What is being asked: Retype the opening lines of the listing below, ending with the line that contains "COL = scene.collection", and leave out any pictures.

----

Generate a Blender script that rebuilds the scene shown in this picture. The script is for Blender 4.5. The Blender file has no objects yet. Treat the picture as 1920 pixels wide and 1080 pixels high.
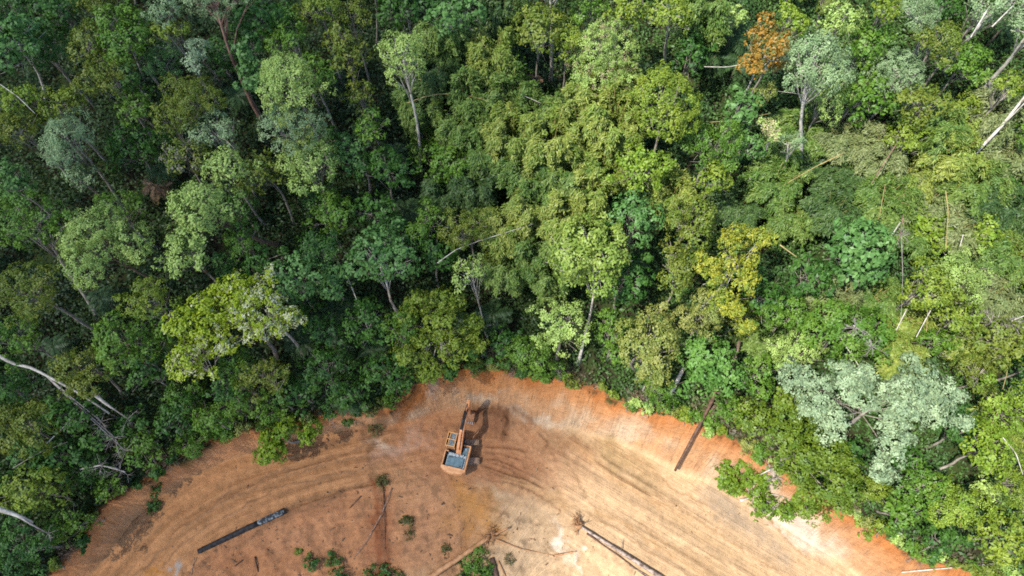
import bpy, bmesh, math, random
import numpy as np
from mathutils import Vector, Matrix

R = math.radians
rng = np.random.default_rng(11)
random.seed(11)
scene = bpy.context.scene
COL = scene.collection

# ------------------------------------------------------------------ camera, sky, sun, exposure
F = 1280.0                       # focal length in pixels of the 1920 px wide photograph
TILT = R(25)
CAM = np.array([0.0, 0.0, 78.0])
cam_d = bpy.data.cameras.new('camera')
cam_d.sensor_width = 36.0
cam_d.lens = 36.0 * F / 1920.0
cam_d.clip_end = 3000
cam = bpy.data.objects.new('camera', cam_d)
cam.location = CAM
cam.rotation_euler = (TILT, 0, 0)
COL.objects.link(cam)
scene.camera = cam

SUN_TO = np.array([-0.46, -0.25, 0.85]); SUN_TO /= np.linalg.norm(SUN_TO)
SUN_EL = math.asin(SUN_TO[2]); SUN_AZ = math.atan2(SUN_TO[0], SUN_TO[1])
world = bpy.data.worlds.new('World'); scene.world = world
world.use_nodes = True
wn = world.node_tree.nodes; wl = world.node_tree.links
sky = wn.new('ShaderNodeTexSky'); sky.sky_type = 'NISHITA'; sky.sun_disc = False
sky.sun_elevation = SUN_EL; sky.sun_rotation = SUN_AZ
wl.new(sky.outputs[0], wn['Background'].inputs[0])
wn['Background'].inputs[1].default_value = 0.15
sd = bpy.data.lights.new('sun', 'SUN'); sd.energy = 4.3; sd.angle = R(0.55); sd.color = (1.0, 0.95, 0.86)
sun = bpy.data.objects.new('sun', sd); COL.objects.link(sun)
sun.rotation_euler = Vector(-SUN_TO).to_track_quat('-Z', 'Y').to_euler()
sun.location = (0, 0, 300)
scene.view_settings.view_transform = 'Standard'
scene.view_settings.look = 'None'
scene.view_settings.gamma = 1.0
scene.view_settings.exposure = 1.1
scene.cycles.max_bounces = 5
scene.cycles.diffuse_bounces = 3
scene.cycles.transmission_bounces = 3
scene.cycles.glossy_bounces = 2
scene.cycles.transparent_max_bounces = 8
scene.cycles.use_denoising = False
scene.cycles.filter_width = 1.75

# ------------------------------------------------------------------ small helpers
def rays(u, v):
    u = np.asarray(u, float); v = np.asarray(v, float)
    cx = (u - 960) / F; cy = -(v - 540) / F
    c, s = math.cos(TILT), math.sin(TILT)
    return np.stack([cx, cy * c + s, cy * s - c], -1)

def on_plane(u, v, z):
    d = rays(u, v); t = (np.asarray(z) - CAM[2]) / d[..., 2]
    return CAM + d * t[..., None]

def to_px(X, Y, Z):
    c, s = math.cos(TILT), math.sin(TILT)
    x = X - CAM[0]; y = Y - CAM[1]; z = Z - CAM[2]
    yc = y * c + z * s; zc = -y * s + z * c
    d = np.maximum(-zc, 1e-3)
    return 960 + F * x / d, 540 - F * yc / d, d

def hash2(ix, iy, seed):
    h = (ix.astype(np.int64) * 374761393 + iy.astype(np.int64) * 668265263 + seed * 974634777) & 0x7fffffff
    h = ((h ^ (h >> 13)) * 1274126177) & 0x7fffffff
    return ((h ^ (h >> 16)) & 0xffff) / 65535.0

def vnoise(x, y, seed=0):
    x = np.asarray(x, float); y = np.asarray(y, float)
    ix = np.floor(x); iy = np.floor(y); fx = x - ix; fy = y - iy
    fx = fx * fx * (3 - 2 * fx); fy = fy * fy * (3 - 2 * fy)
    a = hash2(ix, iy, seed); b = hash2(ix + 1, iy, seed); c = hash2(ix, iy + 1, seed); d = hash2(ix + 1, iy + 1, seed)
    return a * (1 - fx) * (1 - fy) + b * fx * (1 - fy) + c * (1 - fx) * fy + d * fx * fy

def fbm(x, y, seed=0, oct=4):
    s = 0; a = 0.5; t = 0
    for k in range(oct):
        s = s + a * vnoise(x * 2 ** k, y * 2 ** k, seed + 17 * k); t += a; a *= 0.55
    return s / t

def sstep(a, b, x):
    t = np.clip((x - a) / (b - a), 0, 1); return t * t * (3 - 2 * t)

def poly_dist(X, Y, P, want_s=False):
    best = np.full(X.shape, 1e9); sv = np.zeros(X.shape); acc = 0.0; hv = np.zeros(X.shape)
    for i in range(len(P) - 1):
        ax, ay = P[i][0], P[i][1]; bx, by = P[i + 1][0], P[i + 1][1]
        L = math.hypot(bx - ax, by - ay)
        t = np.clip(((X - ax) * (bx - ax) + (Y - ay) * (by - ay)) / (L * L), 0, 1)
        d = np.hypot(X - ax - t * (bx - ax), Y - ay - t * (by - ay))
        m = d < best
        best = np.where(m, d, best); sv = np.where(m, acc + t * L, sv)
        if len(P[i]) > 2: hv = np.where(m, P[i][2] * (1 - t) + P[i + 1][2] * t, hv)
        acc += L
    return best, sv, hv

def tag(o, label=None, cat=None, group=None, kind=None):
    if label: o['label'] = label
    if cat: o['category'] = cat
    if group: o['group'] = group
    if kind: o['kind'] = kind
    return o

def empty(name, loc, rotz=0.0):
    o = bpy.data.objects.new(name, None); COL.objects.link(o)
    o.location = tuple(loc); o.rotation_euler = (0, 0, rotz); o.empty_display_size = 0.5
    return o

def quad_mesh(name, V, Q, mat, parent=None, tint=None, smooth=False):
    V = np.ascontiguousarray(V, dtype=np.float32); Q = np.ascontiguousarray(Q, dtype=np.int32)
    me = bpy.data.meshes.new(name)
    me.vertices.add(len(V)); me.vertices.foreach_set('co', V.ravel())
    me.loops.add(Q.size); me.loops.foreach_set('vertex_index', Q.ravel())
    me.polygons.add(len(Q)); me.polygons.foreach_set('loop_start', np.arange(0, Q.size, 4, dtype=np.int32))
    if smooth: me.polygons.foreach_set('use_smooth', np.ones(len(Q), dtype=bool))
    me.update(calc_edges=True)
    if tint is not None:
        a = me.attributes.new('tint', 'FLOAT_COLOR', 'FACE')
        T = np.ones((len(Q), 4), dtype=np.float32); T[:, :3] = tint
        a.data.foreach_set('color', T.ravel())
    me.materials.append(mat)
    o = bpy.data.objects.new(name, me); COL.objects.link(o)
    if parent is not None: o.parent = parent
    return o

def tube(P, rad, sides=6, closed=True, wob=0.0, seed=0):
    """a tapered tube through points P; returns verts, quads"""
    P = np.asarray(P, float); rad = np.asarray(rad, float)
    if closed:
        d0 = P[0] - P[1]; d1 = P[-1] - P[-2]
        P = np.concatenate([[P[0]], P, [P[-1]]]); rad = np.concatenate([[1e-4], rad, [1e-4]])
    n = len(P)
    T = np.gradient(P, axis=0)
    if closed: T[0] = T[1] = P[2] - P[1]; T[-1] = T[-2] = P[-2] - P[-3]
    T /= np.linalg.norm(T, axis=1)[:, None] + 1e-9
    ref = np.array([0, 0, 1.0]) if abs(T[n // 2][2]) < 0.8 else np.array([1.0, 0, 0])
    A = np.cross(T, ref); A /= np.linalg.norm(A, axis=1)[:, None] + 1e-9
    B = np.cross(T, A)
    th = np.arange(sides) * 2 * math.pi / sides
    rr = rad[:, None] * np.ones(sides)[None]
    if wob:
        g = np.random.default_rng(seed); rr = rr * (1 + wob * g.standard_normal(rr.shape))
    V = P[:, None] + rr[..., None] * (np.cos(th)[None, :, None] * A[:, None] + np.sin(th)[None, :, None] * B[:, None])
    i = np.arange(n - 1)[:, None]; j = np.arange(sides)[None]; j2 = (j + 1) % sides
    Q = np.stack([i * sides + j, i * sides + j2, (i + 1) * sides + j2, (i + 1) * sides + j], -1).reshape(-1, 4)
    return V.reshape(-1, 3), Q

class Soup:
    def __init__(s): s.V = []; s.Q = []; s.T = []; s.n = 0
    def add(s, V, Q, tint=None):
        s.V.append(V); s.Q.append(Q + s.n); s.n += len(V)
        if tint is not None: s.T.append(np.broadcast_to(np.asarray(tint, float), (len(Q), 3)))
    def build(s, name, mat, parent=None, smooth=False, origin=None):
        V = np.concatenate(s.V)
        if origin is not None: V = V - np.asarray(origin)
        return quad_mesh(name, V, np.concatenate(s.Q), mat, parent, np.concatenate(s.T) if s.T else None, smooth)

def unit(a): return a / (np.linalg.norm(a, axis=-1, keepdims=True) + 1e-9)

def leaves(pos, nrm, axis, ln, wd):
    """kite shaped leaves; axis is the direction of the midrib"""
    a = unit(axis - nrm * (axis * nrm).sum(-1, keepdims=True)); b = np.cross(nrm, a)
    l = np.asarray(ln)[:, None]; w = np.asarray(wd)[:, None]
    V = np.stack([pos - a * l * .5, pos + b * w * .5 + a * l * .05 + nrm * w * .12, pos + a * l * .5, pos - b * w * .5 + a * l * .05 + nrm * w * .12], 1)
    n = len(pos)
    return V.reshape(-1, 3), np.arange(4 * n).reshape(n, 4)

# ------------------------------------------------------------------ materials
def new_mat(name):
    m = bpy.data.materials.new(name); m.use_nodes = True
    nt = m.node_tree
    for n in list(nt.nodes): nt.nodes.remove(n)
    return m, nt.nodes, nt.links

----

Answer to this exercise:
Generate a Blender script that rebuilds the scene shown in this picture. The script is for Blender 4.5. The Blender file has no objects yet. Treat the picture as 1920 pixels wide and 1080 pixels high.
import bpy, bmesh, math, random
import numpy as np
from mathutils import Vector, Matrix

R = math.radians
rng = np.random.default_rng(11)
random.seed(11)
scene = bpy.context.scene
COL = scene.collection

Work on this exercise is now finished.